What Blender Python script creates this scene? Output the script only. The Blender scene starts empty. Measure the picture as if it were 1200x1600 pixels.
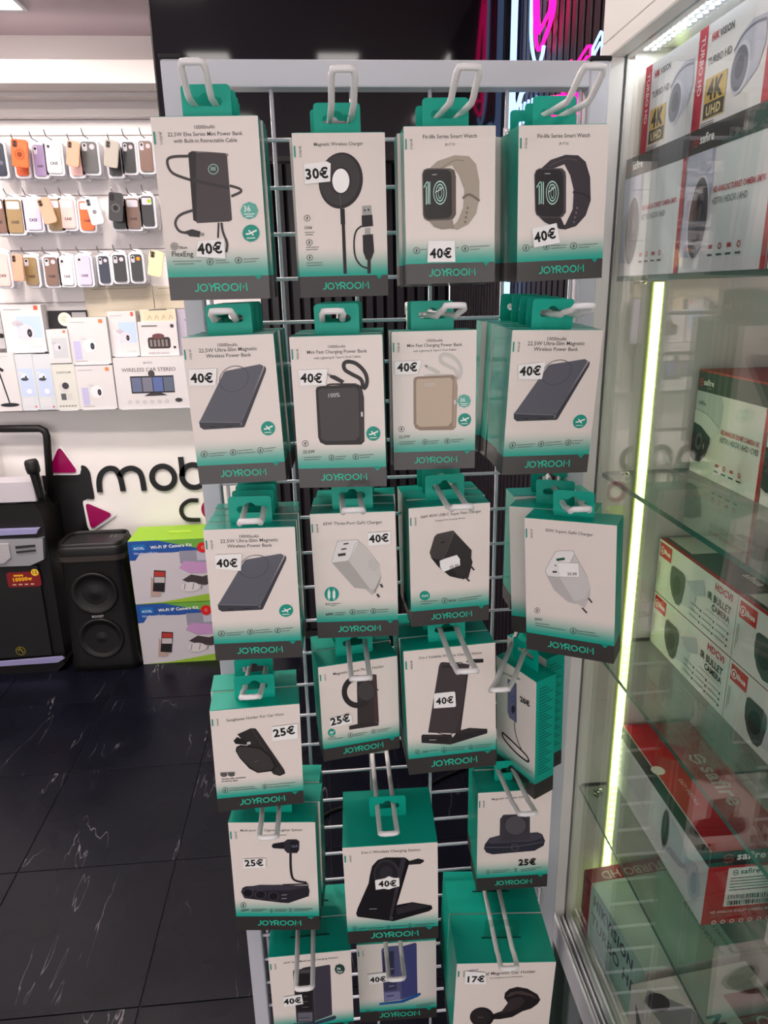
import bpy, bmesh, math, random
from mathutils import Vector, Matrix
random.seed(7)
scene = bpy.context.scene
COL = scene.collection

# ------------------------------------------------------------------ camera
cam_d = bpy.data.cameras.new('camera'); cam = bpy.data.objects.new('camera', cam_d); COL.objects.link(cam)
PITCH, YAW, ROLL = math.radians(17.3233), math.radians(4.5249), math.radians(-1.1868)
fw = Vector((math.sin(YAW)*math.cos(PITCH), math.cos(YAW)*math.cos(PITCH), -math.sin(PITCH)))
rt = Vector((math.cos(YAW), -math.sin(YAW), 0)); up = rt.cross(fw)
r2 = math.cos(ROLL)*rt + math.sin(ROLL)*up; u2 = -math.sin(ROLL)*rt + math.cos(ROLL)*up
M = Matrix((r2, u2, -fw)).transposed().to_4x4(); M.translation = Vector((0, 0, 1.6))
cam.matrix_world = M
cam_d.sensor_fit = 'VERTICAL'; cam_d.sensor_height = 36; cam_d.sensor_width = 27; cam_d.lens = 1110/1600*36
cam_d.clip_start = 0.02
scene.camera = cam
# ------------------------------------------------------------------ world, exposure, lamps
world = bpy.data.worlds.new('shop_surroundings'); scene.world = world; world.use_nodes = True
world.node_tree.nodes['Background'].inputs[0].default_value = (0.93, 0.87, 0.87, 1)
world.node_tree.nodes['Background'].inputs[1].default_value = 2.4
vs = scene.view_settings; vs.view_transform = 'Standard'; vs.look = 'None'; vs.gamma = 1; vs.exposure = -0.02; vs.use_curve_mapping = False
LAMP, LAMP_BOOSTED = 9.0, 112.0   # radiance of the recessed ceiling lamps, of those boosted to brighten the case wall
COVE = 6.0          # radiance of the cove strip above the cornice
NEON_W, NEON_P = 2.4, 5.0
CAB_STRIP = 4.6
CAB_TOP = 80.0

cy = scene.cycles; cy.max_bounces = 7; cy.diffuse_bounces = 3; cy.glossy_bounces = 4; cy.transparent_max_bounces = 24

# ------------------------------------------------------------------ helpers
def lin(c):
    f = lambda v: v/12.92 if v <= .04045 else ((v+.055)/1.055)**2.4
    return tuple(f(x/255) for x in c[:3]) + (1,)
MATS = {}
def mat(name, c, rough=.5, metal=0, spec=.5, coat=0, emit=None, es=0, alpha=1, trans=0):
    if name in MATS: return MATS[name]
    m = bpy.data.materials.new(name); m.use_nodes = True
    b = m.node_tree.nodes['Principled BSDF']
    b.inputs['Base Color'].default_value = lin(c); b.inputs['Roughness'].default_value = rough
    b.inputs['Metallic'].default_value = metal; b.inputs['Specular IOR Level'].default_value = spec
    b.inputs['Coat Weight'].default_value = coat; b.inputs['Coat Roughness'].default_value = .08
    b.inputs['Transmission Weight'].default_value = trans
    if emit: b.inputs['Emission Color'].default_value = lin(emit); b.inputs['Emission Strength'].default_value = es
    MATS[name] = m; return m
def ink(c, gloss=False):
    return mat('ink_%d_%d_%d%s' % (c[0], c[1], c[2], '_wrapped' if gloss else ''), c, .5, spec=.25, coat=.18 if gloss else 0)
def N(m, t, **kw):
    n = m.node_tree.nodes.new(t)
    for k, v in kw.items(): setattr(n, k, v)
    return n
def L(m, a, b): m.node_tree.links.new(a, b)
def bsdf(m): return m.node_tree.nodes['Principled BSDF']
def bump(m, scale, strength, dist=.002, detail=3, stretch=None):
    t = N(m, 'ShaderNodeTexCoord'); n = N(m, 'ShaderNodeTexNoise'); n.inputs['Scale'].default_value = scale; n.inputs['Detail'].default_value = detail
    src = t.outputs['Object']
    if stretch:
        mp = N(m, 'ShaderNodeMapping'); mp.inputs['Scale'].default_value = stretch; L(m, src, mp.inputs[0]); src = mp.outputs[0]
    L(m, src, n.inputs['Vector'])
    b = N(m, 'ShaderNodeBump'); b.inputs['Strength'].default_value = strength; b.inputs['Distance'].default_value = dist
    L(m, n.outputs['Fac'], b.inputs['Height']); L(m, b.outputs['Normal'], bsdf(m).inputs['Normal'])
    return m
def mottle(m, c1, c2, scale, detail=4):
    t = N(m, 'ShaderNodeTexCoord'); n = N(m, 'ShaderNodeTexNoise'); n.inputs['Scale'].default_value = scale; n.inputs['Detail'].default_value = detail
    L(m, t.outputs['Object'], n.inputs['Vector'])
    x = N(m, 'ShaderNodeMix', data_type='RGBA'); x.inputs[6].default_value = lin(c1); x.inputs[7].default_value = lin(c2)
    L(m, n.outputs['Fac'], x.inputs[0]); L(m, x.outputs[2], bsdf(m).inputs['Base Color']); return m
def emitter(name, c, s):
    if name in MATS: return MATS[name]
    m = bpy.data.materials.new(name); m.use_nodes = True; nt = m.node_tree
    nt.nodes.remove(bsdf(m)); e = N(m, 'ShaderNodeEmission'); e.inputs[0].default_value = lin(c); e.inputs[1].default_value = s
    L(m, e.outputs[0], nt.nodes['Material Output'].inputs[0]); MATS[name] = m; return m
def thin_glass(name, tint, ior=1.5, rough=0.0, haze=0.0, hazec=(200, 205, 200)):
    if name in MATS: return MATS[name]
    m = bpy.data.materials.new(name); m.use_nodes = True; nt = m.node_tree; nt.nodes.remove(bsdf(m))
    tr = N(m, 'ShaderNodeBsdfTransparent'); tr.inputs[0].default_value = lin(tint)
    gl = N(m, 'ShaderNodeBsdfGlossy'); gl.inputs['Roughness'].default_value = rough; gl.inputs['Color'].default_value = (1, 1, 1, 1)
    fr = N(m, 'ShaderNodeFresnel'); ge = N(m, 'ShaderNodeNewGeometry'); im = N(m, 'ShaderNodeMath', operation='MULTIPLY_ADD')
    L(m, ge.outputs['Backfacing'], im.inputs[0]); im.inputs[1].default_value = 1/ior-ior; im.inputs[2].default_value = ior; L(m, im.outputs[0], fr.inputs[0])   # same reflectance on both sides of the pane
    mx = N(m, 'ShaderNodeMixShader'); L(m, fr.outputs[0], mx.inputs[0])
    if haze:
        df = N(m, 'ShaderNodeBsdfDiffuse'); df.inputs[0].default_value = lin(hazec); m2 = N(m, 'ShaderNodeMixShader'); m2.inputs[0].default_value = haze
        L(m, tr.outputs[0], m2.inputs[1]); L(m, df.outputs[0], m2.inputs[2]); L(m, m2.outputs[0], mx.inputs[1])
    else: L(m, tr.outputs[0], mx.inputs[1])
    L(m, gl.outputs[0], mx.inputs[2]); L(m, mx.outputs[0], nt.nodes['Material Output'].inputs[0]); MATS[name] = m; return m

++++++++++

EXERCISE: Write the full listing out again with every line unchanged, but include no pictures.

FULL ANSWER:
What Blender Python script creates this scene? Output the script only. The Blender scene starts empty. Measure the picture as if it were 1200x1600 pixels.
import bpy, bmesh, math, random
from mathutils import Vector, Matrix
random.seed(7)
scene = bpy.context.scene
COL = scene.collection

# ------------------------------------------------------------------ camera
cam_d = bpy.data.cameras.new('camera'); cam = bpy.data.objects.new('camera', cam_d); COL.objects.link(cam)
PITCH, YAW, ROLL = math.radians(17.3233), math.radians(4.5249), math.radians(-1.1868)
fw = Vector((math.sin(YAW)*math.cos(PITCH), math.cos(YAW)*math.cos(PITCH), -math.sin(PITCH)))
rt = Vector((math.cos(YAW), -math.sin(YAW), 0)); up = rt.cross(fw)
r2 = math.cos(ROLL)*rt + math.sin(ROLL)*up; u2 = -math.sin(ROLL)*rt + math.cos(ROLL)*up
M = Matrix((r2, u2, -fw)).transposed().to_4x4(); M.translation = Vector((0, 0, 1.6))
cam.matrix_world = M
cam_d.sensor_fit = 'VERTICAL'; cam_d.sensor_height = 36; cam_d.sensor_width = 27; cam_d.lens = 1110/1600*36
cam_d.clip_start = 0.02
scene.camera = cam
# ------------------------------------------------------------------ world, exposure, lamps
world = bpy.data.worlds.new('shop_surroundings'); scene.world = world; world.use_nodes = True
world.node_tree.nodes['Background'].inputs[0].default_value = (0.93, 0.87, 0.87, 1)
world.node_tree.nodes['Background'].inputs[1].default_value = 2.4
vs = scene.view_settings; vs.view_transform = 'Standard'; vs.look = 'None'; vs.gamma = 1; vs.exposure = -0.02; vs.use_curve_mapping = False
LAMP, LAMP_BOOSTED = 9.0, 112.0   # radiance of the recessed ceiling lamps, of those boosted to brighten the case wall
COVE = 6.0          # radiance of the cove strip above the cornice
NEON_W, NEON_P = 2.4, 5.0
CAB_STRIP = 4.6
CAB_TOP = 80.0

cy = scene.cycles; cy.max_bounces = 7; cy.diffuse_bounces = 3; cy.glossy_bounces = 4; cy.transparent_max_bounces = 24

# ------------------------------------------------------------------ helpers
def lin(c):
    f = lambda v: v/12.92 if v <= .04045 else ((v+.055)/1.055)**2.4
    return tuple(f(x/255) for x in c[:3]) + (1,)
MATS = {}
def mat(name, c, rough=.5, metal=0, spec=.5, coat=0, emit=None, es=0, alpha=1, trans=0):
    if name in MATS: return MATS[name]
    m = bpy.data.materials.new(name); m.use_nodes = True
    b = m.node_tree.nodes['Principled BSDF']
    b.inputs['Base Color'].default_value = lin(c); b.inputs['Roughness'].default_value = rough
    b.inputs['Metallic'].default_value = metal; b.inputs['Specular IOR Level'].default_value = spec
    b.inputs['Coat Weight'].default_value = coat; b.inputs['Coat Roughness'].default_value = .08
    b.inputs['Transmission Weight'].default_value = trans
    if emit: b.inputs['Emission Color'].default_value = lin(emit); b.inputs['Emission Strength'].default_value = es
    MATS[name] = m; return m
def ink(c, gloss=False):
    return mat('ink_%d_%d_%d%s' % (c[0], c[1], c[2], '_wrapped' if gloss else ''), c, .5, spec=.25, coat=.18 if gloss else 0)
def N(m, t, **kw):
    n = m.node_tree.nodes.new(t)
    for k, v in kw.items(): setattr(n, k, v)
    return n
def L(m, a, b): m.node_tree.links.new(a, b)
def bsdf(m): return m.node_tree.nodes['Principled BSDF']
def bump(m, scale, strength, dist=.002, detail=3, stretch=None):
    t = N(m, 'ShaderNodeTexCoord'); n = N(m, 'ShaderNodeTexNoise'); n.inputs['Scale'].default_value = scale; n.inputs['Detail'].default_value = detail
    src = t.outputs['Object']
    if stretch:
        mp = N(m, 'ShaderNodeMapping'); mp.inputs['Scale'].default_value = stretch; L(m, src, mp.inputs[0]); src = mp.outputs[0]
    L(m, src, n.inputs['Vector'])
    b = N(m, 'ShaderNodeBump'); b.inputs['Strength'].default_value = strength; b.inputs['Distance'].default_value = dist
    L(m, n.outputs['Fac'], b.inputs['Height']); L(m, b.outputs['Normal'], bsdf(m).inputs['Normal'])
    return m
def mottle(m, c1, c2, scale, detail=4):
    t = N(m, 'ShaderNodeTexCoord'); n = N(m, 'ShaderNodeTexNoise'); n.inputs['Scale'].default_value = scale; n.inputs['Detail'].default_value = detail
    L(m, t.outputs['Object'], n.inputs['Vector'])
    x = N(m, 'ShaderNodeMix', data_type='RGBA'); x.inputs[6].default_value = lin(c1); x.inputs[7].default_value = lin(c2)
    L(m, n.outputs['Fac'], x.inputs[0]); L(m, x.outputs[2], bsdf(m).inputs['Base Color']); return m
def emitter(name, c, s):
    if name in MATS: return MATS[name]
    m = bpy.data.materials.new(name); m.use_nodes = True; nt = m.node_tree
    nt.nodes.remove(bsdf(m)); e = N(m, 'ShaderNodeEmission'); e.inputs[0].default_value = lin(c); e.inputs[1].default_value = s
    L(m, e.outputs[0], nt.nodes['Material Output'].inputs[0]); MATS[name] = m; return m
def thin_glass(name, tint, ior=1.5, rough=0.0, haze=0.0, hazec=(200, 205, 200)):
    if name in MATS: return MATS[name]
    m = bpy.data.materials.new(name); m.use_nodes = True; nt = m.node_tree; nt.nodes.remove(bsdf(m))
    tr = N(m, 'ShaderNodeBsdfTransparent'); tr.inputs[0].default_value = lin(tint)
    gl = N(m, 'ShaderNodeBsdfGlossy'); gl.inputs['Roughness'].default_value = rough; gl.inputs['Color'].default_value = (1, 1, 1, 1)
    fr = N(m, 'ShaderNodeFresnel'); ge = N(m, 'ShaderNodeNewGeometry'); im = N(m, 'ShaderNodeMath', operation='MULTIPLY_ADD')
    L(m, ge.outputs['Backfacing'], im.inputs[0]); im.inputs[1].default_value = 1/ior-ior; im.inputs[2].default_value = ior; L(m, im.outputs[0], fr.inputs[0])   # same reflectance on both sides of the pane
    mx = N(m, 'ShaderNodeMixShader'); L(m, fr.outputs[0], mx.inputs[0])
    if haze:
        df = N(m, 'ShaderNodeBsdfDiffuse'); df.inputs[0].default_value = lin(hazec); m2 = N(m, 'ShaderNodeMixShader'); m2.inputs[0].default_value = haze
        L(m, tr.outputs[0], m2.inputs[1]); L(m, df.outputs[0], m2.inputs[2]); L(m, m2.outputs[0], mx.inputs[1])
    else: L(m, tr.outputs[0], mx.inputs[1])
    L(m, gl.outputs[0], mx.inputs[2]); L(m, mx.outputs[0], nt.nodes['Material Output'].inputs[0]); MATS[name] = m; return m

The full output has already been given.